Sunday, May 27, 2012

Cass Timberlane

1945, original Random House edition
Sinclair Lewis
Cass Timberlane: A Novel of Husbands and Wives
Original price unknown, purchase price $4.95
OK condition hardcover
C+


While Tik-Tok of Oz (1914) managed a reference to WW I, this is the first of my books to mention WW II.  Not only does the copyright page say, "THIS IS A WARTIME BOOK.  The text is complete and unabridged but every effort has been made to comply with the Government's request to conserve essential materials," but the novel is set 1941 to '45.  However, the story takes place on the homefront and is more about the Battle of the Sexes.  Indeed, with the central story of Cass Timberlane's second marriage, and "An Assemblage of Husbands and Wives" interspersed throughout the book, it presents the bleakest collection of marriages until perhaps The Women's Room (1977).


At this point, Lewis was 60 and his second marriage had broken up.  If I remember correctly, he was dating a much younger woman, so it's not too surprising that he matches up 41-year-old Cass with 24-year-old Jinny.  And yet, it's the old Dodsworth conflict, not all that different from the Main Street conflict: solid but sensitive man deals with clever, flirtatious wife.  (Lewis, as he did in Babbitt, has characters mock Main Street and Sinclair Lewis, here mixed up with Upton Sinclair.)  In this novel, the wife has an affair and returns, partly because she knows Cass will take care of her, and she's suffering from diabetes.  It's supposed to be a relatively happy ending, with Jinny (and Cass) sadder but wiser, but you know she's going to fall for some other heel within a year.

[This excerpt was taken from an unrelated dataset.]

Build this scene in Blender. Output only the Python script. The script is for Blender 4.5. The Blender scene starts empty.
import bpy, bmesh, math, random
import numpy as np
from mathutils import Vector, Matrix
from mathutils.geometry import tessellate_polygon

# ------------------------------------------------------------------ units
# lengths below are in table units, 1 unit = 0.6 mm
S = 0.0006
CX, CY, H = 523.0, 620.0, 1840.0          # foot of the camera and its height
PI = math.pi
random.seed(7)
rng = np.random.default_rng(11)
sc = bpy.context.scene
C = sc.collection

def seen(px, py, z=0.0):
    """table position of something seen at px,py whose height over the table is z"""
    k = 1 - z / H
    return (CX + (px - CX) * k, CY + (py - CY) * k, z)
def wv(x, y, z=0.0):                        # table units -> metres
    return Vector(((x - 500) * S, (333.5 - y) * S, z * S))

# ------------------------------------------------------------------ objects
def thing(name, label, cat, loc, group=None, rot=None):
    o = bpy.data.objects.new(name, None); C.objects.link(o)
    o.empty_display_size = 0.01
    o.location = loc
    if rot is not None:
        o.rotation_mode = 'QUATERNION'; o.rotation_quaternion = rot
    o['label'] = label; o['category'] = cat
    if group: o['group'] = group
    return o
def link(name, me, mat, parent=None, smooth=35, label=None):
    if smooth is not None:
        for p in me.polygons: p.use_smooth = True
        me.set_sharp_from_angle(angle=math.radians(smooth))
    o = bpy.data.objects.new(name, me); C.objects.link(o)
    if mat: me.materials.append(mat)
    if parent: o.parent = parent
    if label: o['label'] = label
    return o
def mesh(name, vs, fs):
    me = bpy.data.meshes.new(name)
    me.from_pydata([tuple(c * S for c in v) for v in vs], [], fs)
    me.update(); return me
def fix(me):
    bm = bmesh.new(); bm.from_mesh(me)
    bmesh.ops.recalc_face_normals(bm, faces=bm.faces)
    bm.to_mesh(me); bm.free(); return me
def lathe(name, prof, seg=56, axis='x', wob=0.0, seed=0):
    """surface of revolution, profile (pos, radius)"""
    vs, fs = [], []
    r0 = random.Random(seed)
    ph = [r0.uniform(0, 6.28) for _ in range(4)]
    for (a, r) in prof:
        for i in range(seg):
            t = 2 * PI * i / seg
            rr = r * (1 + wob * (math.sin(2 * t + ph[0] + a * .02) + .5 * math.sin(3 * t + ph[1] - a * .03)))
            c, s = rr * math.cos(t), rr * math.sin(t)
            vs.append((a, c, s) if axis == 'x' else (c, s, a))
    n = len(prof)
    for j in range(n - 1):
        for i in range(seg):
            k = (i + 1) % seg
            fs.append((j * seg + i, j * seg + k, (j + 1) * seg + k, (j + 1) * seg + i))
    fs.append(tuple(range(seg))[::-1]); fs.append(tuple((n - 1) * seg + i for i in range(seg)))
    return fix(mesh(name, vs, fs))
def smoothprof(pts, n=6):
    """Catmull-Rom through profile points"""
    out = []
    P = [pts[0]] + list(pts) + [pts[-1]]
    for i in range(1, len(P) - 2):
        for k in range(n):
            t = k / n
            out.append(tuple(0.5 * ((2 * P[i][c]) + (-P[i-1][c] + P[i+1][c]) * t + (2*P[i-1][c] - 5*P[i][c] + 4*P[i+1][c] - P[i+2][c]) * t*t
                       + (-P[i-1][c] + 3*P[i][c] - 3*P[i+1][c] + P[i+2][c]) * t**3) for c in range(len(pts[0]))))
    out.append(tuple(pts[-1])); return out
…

One of the things I liked about the novel was the list of modern synonyms for "cad" and "bounder."  Although Lewis's references to jazz as a new thing feel incredibly dated (after all, Babbitt had jazz in '22), it is interesting to see his continued interest in evolving language.  In this book and the other '45 book I own, for the first time "making love" means sex, not just wooing, although for many of the characters there's nothing loving about it.


And it is hard to read of spouses making each other miserable in so many ways.  Some are driven to suicide, while others live out their lives of misery.  Some belittle their spouses, while others worship them too much.  One man is in love with his 15-year-old daughter, another with his "Sweetheart" mother, although he gets a burly male lover after her death.  There's not much wife- or husband-beating, since most of the abuse is psychological.  There are a few happy couples, but it's implied that they're an endangered species.


Actually, "implied" is the wrong word to use for this book.  Everything is very heavy-handed, particularly the connection of Cleo the cat and Isis the figurine to Jinny and her fragile love for Cass.  And yet, I liked Cleo and I liked Mrs. Higbee the cook and I liked the houses that Cass and Jinny live in, old and modern.  It's a strange story in that I liked the trappings of it, including Grand Republic (a gentler Zenith), but didn't really care for most of the inhabitants.  I will say that it is nice to have Lewis show genuine emotion after the dryness of It Can't Happen Here.


Yes, there's a decade between the two novels.  He published three novels in the interval, but given these two C+ book-ends, I've never been strongly tempted to read them.